Quel programme ! se dit-on en entrant dans l’Auditorium ce jeudi soir. Il ne suffit pas que Ton Koopman amène à Lyon l’excellent Chœur de chambre de Namur pour un Magnificat et une suite pour orchestre (programme suffisant à lui seul pour la reprise de ce samedi). Non, l'Orchestre National de Lyon a la chance de jouer sous la baguette de ce chef joyeux et charismatique également un concerto pour piano de Mozart, occasion d’une rencontre réussie avec le pianiste américain Richard Goode. Ouvrant les journées Play Bach lyonnaises de ce week-end, la soirée inaugurale a placé la barre très haute.

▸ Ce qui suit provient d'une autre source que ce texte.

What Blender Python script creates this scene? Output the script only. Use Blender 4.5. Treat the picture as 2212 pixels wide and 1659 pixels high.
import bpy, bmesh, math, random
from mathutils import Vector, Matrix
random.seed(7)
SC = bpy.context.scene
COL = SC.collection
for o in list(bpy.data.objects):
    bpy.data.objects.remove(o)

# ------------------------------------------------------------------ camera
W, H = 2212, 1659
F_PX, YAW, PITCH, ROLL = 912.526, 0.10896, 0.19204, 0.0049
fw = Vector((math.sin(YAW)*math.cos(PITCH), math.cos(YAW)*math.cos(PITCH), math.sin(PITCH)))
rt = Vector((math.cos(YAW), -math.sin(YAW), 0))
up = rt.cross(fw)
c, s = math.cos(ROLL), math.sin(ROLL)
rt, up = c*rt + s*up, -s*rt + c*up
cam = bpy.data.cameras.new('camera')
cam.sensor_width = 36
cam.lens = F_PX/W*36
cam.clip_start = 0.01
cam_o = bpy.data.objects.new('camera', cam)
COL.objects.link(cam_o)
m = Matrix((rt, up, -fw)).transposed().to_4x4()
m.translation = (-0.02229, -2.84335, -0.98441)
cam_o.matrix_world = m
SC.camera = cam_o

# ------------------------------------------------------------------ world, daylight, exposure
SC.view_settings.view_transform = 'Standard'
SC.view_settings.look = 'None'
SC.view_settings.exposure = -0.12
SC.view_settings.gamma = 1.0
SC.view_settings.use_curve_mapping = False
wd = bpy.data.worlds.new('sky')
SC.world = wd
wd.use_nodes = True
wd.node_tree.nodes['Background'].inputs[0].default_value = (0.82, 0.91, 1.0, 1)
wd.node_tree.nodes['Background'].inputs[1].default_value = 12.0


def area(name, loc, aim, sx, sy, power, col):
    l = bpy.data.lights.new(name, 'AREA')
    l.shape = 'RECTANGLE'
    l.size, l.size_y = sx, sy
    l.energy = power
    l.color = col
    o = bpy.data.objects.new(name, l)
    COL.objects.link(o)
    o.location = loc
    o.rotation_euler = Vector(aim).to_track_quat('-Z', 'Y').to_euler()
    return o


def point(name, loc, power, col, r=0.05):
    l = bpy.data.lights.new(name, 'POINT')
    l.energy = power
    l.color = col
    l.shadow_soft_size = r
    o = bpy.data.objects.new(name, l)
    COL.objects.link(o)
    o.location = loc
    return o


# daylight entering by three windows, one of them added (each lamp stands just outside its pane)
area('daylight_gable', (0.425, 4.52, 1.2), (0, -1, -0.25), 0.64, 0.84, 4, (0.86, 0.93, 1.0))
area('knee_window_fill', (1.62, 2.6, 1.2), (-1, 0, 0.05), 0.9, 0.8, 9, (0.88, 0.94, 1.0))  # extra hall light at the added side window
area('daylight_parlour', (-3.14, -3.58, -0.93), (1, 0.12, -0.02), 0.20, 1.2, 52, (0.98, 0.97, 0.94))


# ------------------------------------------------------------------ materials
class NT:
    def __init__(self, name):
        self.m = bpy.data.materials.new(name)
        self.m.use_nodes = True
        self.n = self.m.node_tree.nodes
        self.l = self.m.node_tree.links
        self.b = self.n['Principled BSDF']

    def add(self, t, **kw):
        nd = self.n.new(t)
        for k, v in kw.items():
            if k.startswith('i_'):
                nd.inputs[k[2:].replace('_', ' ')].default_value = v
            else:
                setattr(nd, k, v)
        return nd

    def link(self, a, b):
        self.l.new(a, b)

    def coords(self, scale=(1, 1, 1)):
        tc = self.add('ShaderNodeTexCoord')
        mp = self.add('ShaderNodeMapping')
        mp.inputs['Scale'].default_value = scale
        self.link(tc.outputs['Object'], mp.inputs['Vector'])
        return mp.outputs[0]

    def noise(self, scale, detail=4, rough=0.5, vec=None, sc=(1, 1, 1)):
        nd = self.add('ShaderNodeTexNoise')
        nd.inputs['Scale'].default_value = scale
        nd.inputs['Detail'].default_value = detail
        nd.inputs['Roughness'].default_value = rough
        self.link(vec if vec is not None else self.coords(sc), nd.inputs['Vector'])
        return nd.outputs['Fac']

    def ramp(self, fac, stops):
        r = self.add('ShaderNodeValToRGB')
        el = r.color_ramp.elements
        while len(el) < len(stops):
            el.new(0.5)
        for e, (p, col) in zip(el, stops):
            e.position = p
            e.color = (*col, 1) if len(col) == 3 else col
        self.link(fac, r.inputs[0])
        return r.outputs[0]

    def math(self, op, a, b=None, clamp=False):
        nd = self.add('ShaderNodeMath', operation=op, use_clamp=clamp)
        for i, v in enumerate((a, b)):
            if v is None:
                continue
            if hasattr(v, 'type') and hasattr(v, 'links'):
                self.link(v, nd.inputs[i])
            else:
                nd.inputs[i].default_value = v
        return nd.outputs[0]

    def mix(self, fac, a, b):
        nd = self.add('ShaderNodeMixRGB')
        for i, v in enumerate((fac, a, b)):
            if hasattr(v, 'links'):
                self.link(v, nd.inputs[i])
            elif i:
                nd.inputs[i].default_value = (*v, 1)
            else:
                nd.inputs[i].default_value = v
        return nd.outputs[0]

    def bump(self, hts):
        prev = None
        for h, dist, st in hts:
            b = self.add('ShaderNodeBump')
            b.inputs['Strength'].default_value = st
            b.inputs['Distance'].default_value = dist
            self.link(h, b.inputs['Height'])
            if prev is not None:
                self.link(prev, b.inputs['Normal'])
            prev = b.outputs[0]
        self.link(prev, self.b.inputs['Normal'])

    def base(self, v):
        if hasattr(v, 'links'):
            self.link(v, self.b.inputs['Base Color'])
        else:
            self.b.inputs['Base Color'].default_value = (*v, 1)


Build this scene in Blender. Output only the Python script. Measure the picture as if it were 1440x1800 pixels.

Une pièce d’ouverture baroque, tout d’abord : la Suite pour orchestre n° 4 en ré majeur (BWV 1069). Il faut vraiment saluer l’adaptabilité de l’ONL : dirigé par Ton Koopman, les Lyonnais polyvalents parviennent à produire ce son typique des baroqueux, emportés par la fougue du spécialiste. Si dans les deux toutes premières mesures, la machine orchestrale a besoin d’un démarrage à grands coups de bras, Koopman peut retourner à une gestuelle plus économe par la suite. Sa joie, contagieuse, se transmet à la fugue des cordes ; le quatuor des bois leur répond comme un seul homme. Dans les Bourrées et Gavotte, le chef n’est pas le seul dont les jambes ont envie de danser, mais cela ne le détourne pas de ses tâches : le dégagement des reliefs, la coloration, les accents. Les Menuets, pour leur part, ne sont pas ici de clinquantes danses de cour. On se les imagine dans une maison flamande bourgeoise plutôt, sereines et humbles dans leur douce chaleur. La Réjouissance dit bien son nom : pétillante et animée s’achève cette suite.
L’Auditorium va finir par fredonner par cœur le Concerto pour piano n° 27 en si bémol majeur (KV 595) de Mozart cette saison: Menahem Pressler nous l’a joué à sa façon, chargée de souvenirs et d’émotions, en septembre. Ce n’est donc pas un mince défi pour Richard Goode : renouveler l’écoute de son public et se positionner avec son interprétation. Il faut dire que la direction de Ton Koopman (très différente de celle de Joshua Weilerstein) aide le soliste à bâtir un nouvel édifice. Le long prélude orchestral oppose l’élégance des cordes – très belle homogénéité des premiers violons ! – à la fierté des cors. Le jeu de l’ONL et du soliste sont vraiment très cohérents et complices. Telle montée de gamme du piano, limpides doubles croches en sauts de tierce, produit un clin d’œil amusant aux contrebasses. Le sublime Larghetto est très caressant au piano et ce qu’on remarque particulièrement, c’est la qualité des coups d’archets des violons, évoluant avec de si riches harmoniques. Le piano semble faire son propre commentaire dans les cadences : le jeu de Richard Goode est plein d’humour. Cela s’avère dans l’Allegro du troisième mouvement. C’est là un jeune agneau qui s’égaye dans les prés au printemps, ne connaissant pas encore le loup… Un brin naïf, mais ravissant : et le jeu parvient à nous dire cette distance ironique, car le soliste ne se prend pas trop au sérieux non plus. Complètement immergé dans la musique, on le voit constamment bouger sa mâchoire comme s’il était en train de chanter, en même temps qu’il joue – d’ailleurs, parfois, il le fait. Comme il peut taper du pied dans la cadence : Mozart, c’est authentique, pas de chichi. Et ses partenaires apprécient, c’est évident.